Their saccharine overtones remind me a lot of the annoying glop that the Goo Goo Dolls put out. The music that 3rd degree issues forth on Radio 7 makes such bland alt-rockers like the Gin Blossoms seem positively exhilarating. The grandiose “Worlds Collide” will no doubt touch the self-proclaimed sensible shoppers out there and make one hell of a soft focused video. The guitars riff and soar, but they’re musically flatulent. The rhythm section featuring Adam Blake on drums is rudimentary at best, offering up elemtary beats and expected fills. Get excited. Please.

“Needless to say the album rocks” goes another bio statement. Does it really? Well if that’s the case, why am I still standing here, ready to to listen to something else? Radio 7 features producer Jim Ebert, who’s worked with other VH1 heavyweights like Meredith Brooks and the roundly dissed Marvelous 3 (I’m sure you’ve forgotten Hey Album! as much as I have by now). Supposedly 3rd Degree echoes everyone from the Beatles to Bowie and T. Rex? What? OK, everyone likes to throw in the Beatles as a touch point anymore, but there’s no glam going on here. Not in the creaky “Maid of Honor”, not in the sleepwalked-rock of “Don’t Walk Away”, and certainly not in the big tearjerker “Alone” that even sports a phony Brit accent. I’m telling you right now that those fake accents are becoming a huge pet peeve for me anymore. Stop trying to be ELO, boys. Jeff Lynne would be ashamed.

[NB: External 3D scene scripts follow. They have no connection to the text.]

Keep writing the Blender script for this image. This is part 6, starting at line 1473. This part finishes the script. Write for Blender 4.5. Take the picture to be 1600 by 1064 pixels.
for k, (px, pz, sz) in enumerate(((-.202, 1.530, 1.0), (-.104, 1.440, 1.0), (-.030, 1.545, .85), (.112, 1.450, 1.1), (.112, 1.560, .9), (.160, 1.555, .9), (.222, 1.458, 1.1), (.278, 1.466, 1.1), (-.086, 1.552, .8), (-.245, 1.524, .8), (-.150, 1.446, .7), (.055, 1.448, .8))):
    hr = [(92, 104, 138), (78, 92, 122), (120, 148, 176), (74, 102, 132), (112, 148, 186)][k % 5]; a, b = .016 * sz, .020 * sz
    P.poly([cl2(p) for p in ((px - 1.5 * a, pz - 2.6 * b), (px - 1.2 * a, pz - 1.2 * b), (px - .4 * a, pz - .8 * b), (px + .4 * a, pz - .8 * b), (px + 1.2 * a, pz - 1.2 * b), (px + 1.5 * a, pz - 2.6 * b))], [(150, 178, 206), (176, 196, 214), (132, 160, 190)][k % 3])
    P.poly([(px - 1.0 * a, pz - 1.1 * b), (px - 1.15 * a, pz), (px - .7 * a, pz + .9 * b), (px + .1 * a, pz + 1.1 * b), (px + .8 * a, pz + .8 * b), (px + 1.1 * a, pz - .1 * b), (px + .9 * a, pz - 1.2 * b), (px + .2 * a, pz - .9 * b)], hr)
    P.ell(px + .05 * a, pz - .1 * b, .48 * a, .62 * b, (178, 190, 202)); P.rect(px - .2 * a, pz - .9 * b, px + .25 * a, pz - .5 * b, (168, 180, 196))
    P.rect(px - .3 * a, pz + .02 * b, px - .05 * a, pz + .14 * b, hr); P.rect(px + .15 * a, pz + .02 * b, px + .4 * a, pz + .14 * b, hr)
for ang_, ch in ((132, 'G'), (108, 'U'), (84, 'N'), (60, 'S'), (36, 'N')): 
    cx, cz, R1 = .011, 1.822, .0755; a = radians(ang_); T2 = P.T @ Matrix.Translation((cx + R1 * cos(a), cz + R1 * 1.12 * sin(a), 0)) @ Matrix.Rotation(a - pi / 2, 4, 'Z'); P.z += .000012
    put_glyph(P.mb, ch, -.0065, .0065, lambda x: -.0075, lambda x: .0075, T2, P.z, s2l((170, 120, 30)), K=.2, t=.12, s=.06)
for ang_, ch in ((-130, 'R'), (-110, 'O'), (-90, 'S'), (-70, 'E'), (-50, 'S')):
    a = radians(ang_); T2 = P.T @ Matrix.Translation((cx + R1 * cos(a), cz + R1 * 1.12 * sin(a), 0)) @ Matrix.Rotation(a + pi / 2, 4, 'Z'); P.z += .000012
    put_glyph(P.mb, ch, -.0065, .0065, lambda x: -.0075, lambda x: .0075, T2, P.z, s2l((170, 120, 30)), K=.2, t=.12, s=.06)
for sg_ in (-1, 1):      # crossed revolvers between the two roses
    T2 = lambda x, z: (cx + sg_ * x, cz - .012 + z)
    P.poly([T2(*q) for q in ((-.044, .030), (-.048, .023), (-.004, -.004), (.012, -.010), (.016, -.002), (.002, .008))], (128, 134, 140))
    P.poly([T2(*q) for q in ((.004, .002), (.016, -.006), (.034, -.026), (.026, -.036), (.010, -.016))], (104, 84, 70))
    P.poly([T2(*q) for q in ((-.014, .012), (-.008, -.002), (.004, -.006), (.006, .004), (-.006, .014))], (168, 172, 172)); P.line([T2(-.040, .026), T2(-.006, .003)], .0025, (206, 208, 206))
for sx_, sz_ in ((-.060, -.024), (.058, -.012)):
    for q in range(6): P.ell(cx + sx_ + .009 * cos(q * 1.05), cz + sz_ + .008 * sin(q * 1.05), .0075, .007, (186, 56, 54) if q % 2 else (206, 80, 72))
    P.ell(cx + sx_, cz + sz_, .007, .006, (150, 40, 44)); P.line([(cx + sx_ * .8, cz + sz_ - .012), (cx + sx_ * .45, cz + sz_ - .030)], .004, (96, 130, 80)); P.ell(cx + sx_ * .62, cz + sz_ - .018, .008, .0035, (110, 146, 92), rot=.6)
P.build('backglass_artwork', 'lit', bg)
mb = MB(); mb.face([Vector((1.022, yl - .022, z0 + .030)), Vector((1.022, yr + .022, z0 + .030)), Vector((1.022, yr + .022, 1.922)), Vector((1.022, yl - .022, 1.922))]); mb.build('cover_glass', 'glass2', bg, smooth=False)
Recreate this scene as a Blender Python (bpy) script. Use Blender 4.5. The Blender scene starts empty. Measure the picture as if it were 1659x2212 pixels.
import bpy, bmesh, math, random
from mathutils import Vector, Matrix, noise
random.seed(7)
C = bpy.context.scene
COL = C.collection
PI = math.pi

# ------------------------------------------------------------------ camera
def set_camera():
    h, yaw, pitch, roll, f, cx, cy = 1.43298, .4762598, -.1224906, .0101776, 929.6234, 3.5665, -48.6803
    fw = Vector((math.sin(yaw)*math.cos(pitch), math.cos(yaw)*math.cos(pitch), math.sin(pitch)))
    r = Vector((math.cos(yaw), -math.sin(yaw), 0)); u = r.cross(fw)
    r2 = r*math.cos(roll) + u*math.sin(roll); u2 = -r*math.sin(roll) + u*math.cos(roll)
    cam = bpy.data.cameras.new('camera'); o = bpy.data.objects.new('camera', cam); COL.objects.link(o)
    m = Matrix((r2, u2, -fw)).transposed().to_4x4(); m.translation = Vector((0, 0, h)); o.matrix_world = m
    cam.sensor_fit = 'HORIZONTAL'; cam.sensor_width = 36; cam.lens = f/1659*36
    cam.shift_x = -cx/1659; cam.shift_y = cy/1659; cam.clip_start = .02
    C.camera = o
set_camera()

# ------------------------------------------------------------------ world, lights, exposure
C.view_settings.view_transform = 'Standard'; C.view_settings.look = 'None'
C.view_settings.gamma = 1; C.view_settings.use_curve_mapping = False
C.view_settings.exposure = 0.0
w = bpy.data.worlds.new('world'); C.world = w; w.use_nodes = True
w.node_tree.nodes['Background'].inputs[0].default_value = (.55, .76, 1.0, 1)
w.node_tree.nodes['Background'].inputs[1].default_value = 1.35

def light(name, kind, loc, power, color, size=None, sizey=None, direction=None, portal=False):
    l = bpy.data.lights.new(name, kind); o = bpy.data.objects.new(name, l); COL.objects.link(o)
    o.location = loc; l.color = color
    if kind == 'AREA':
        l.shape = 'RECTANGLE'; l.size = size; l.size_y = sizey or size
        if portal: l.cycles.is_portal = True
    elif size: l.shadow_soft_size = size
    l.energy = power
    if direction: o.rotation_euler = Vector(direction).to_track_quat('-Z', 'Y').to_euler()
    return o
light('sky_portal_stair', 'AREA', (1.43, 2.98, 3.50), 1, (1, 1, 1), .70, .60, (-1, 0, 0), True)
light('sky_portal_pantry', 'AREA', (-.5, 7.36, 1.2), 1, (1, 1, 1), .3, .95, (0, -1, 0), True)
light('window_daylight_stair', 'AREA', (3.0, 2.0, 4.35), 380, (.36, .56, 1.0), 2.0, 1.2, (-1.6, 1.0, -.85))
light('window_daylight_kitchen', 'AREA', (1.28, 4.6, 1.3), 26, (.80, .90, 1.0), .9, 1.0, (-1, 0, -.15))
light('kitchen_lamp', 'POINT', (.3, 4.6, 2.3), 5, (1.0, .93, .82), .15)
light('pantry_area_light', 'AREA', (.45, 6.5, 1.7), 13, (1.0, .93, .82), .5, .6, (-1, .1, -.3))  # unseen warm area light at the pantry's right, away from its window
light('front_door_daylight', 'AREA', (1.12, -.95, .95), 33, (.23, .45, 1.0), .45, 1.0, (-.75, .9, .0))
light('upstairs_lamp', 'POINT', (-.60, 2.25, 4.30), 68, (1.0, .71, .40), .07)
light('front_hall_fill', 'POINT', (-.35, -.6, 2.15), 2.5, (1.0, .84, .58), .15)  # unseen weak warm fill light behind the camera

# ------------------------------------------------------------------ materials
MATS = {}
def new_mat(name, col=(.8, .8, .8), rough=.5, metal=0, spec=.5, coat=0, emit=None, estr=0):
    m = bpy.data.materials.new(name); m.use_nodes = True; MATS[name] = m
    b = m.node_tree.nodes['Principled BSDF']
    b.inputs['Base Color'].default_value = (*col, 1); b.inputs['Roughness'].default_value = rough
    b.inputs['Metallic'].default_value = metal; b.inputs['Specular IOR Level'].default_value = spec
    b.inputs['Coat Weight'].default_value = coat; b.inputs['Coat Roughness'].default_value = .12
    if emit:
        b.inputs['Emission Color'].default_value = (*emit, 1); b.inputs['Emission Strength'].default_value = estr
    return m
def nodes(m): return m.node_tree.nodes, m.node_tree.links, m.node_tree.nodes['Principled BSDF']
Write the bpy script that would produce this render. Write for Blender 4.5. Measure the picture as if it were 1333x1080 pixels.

But as I said, Radio 7‘s the kind of album that will sell a lot just because the pop presented here is as enjoyable as vanilla ice cream. Everyone likes it generally, but deep down most people enjoy a more exciting flavor to sink their taste buds into. 3rd Degree are harmless. If you backed them into a corner, they’d retaliate with their fresh faces and plastic harmonies. You’d back away. Perhaps not in enjoyment, but just because you’d realize that there are so many other bands worth fighting for. But given the fact that his album was released a couple months ago and I’m only now hearing of them, could I presume that 3rd degree has gotten the third degree? OK, I’ll stop while I’m ahead.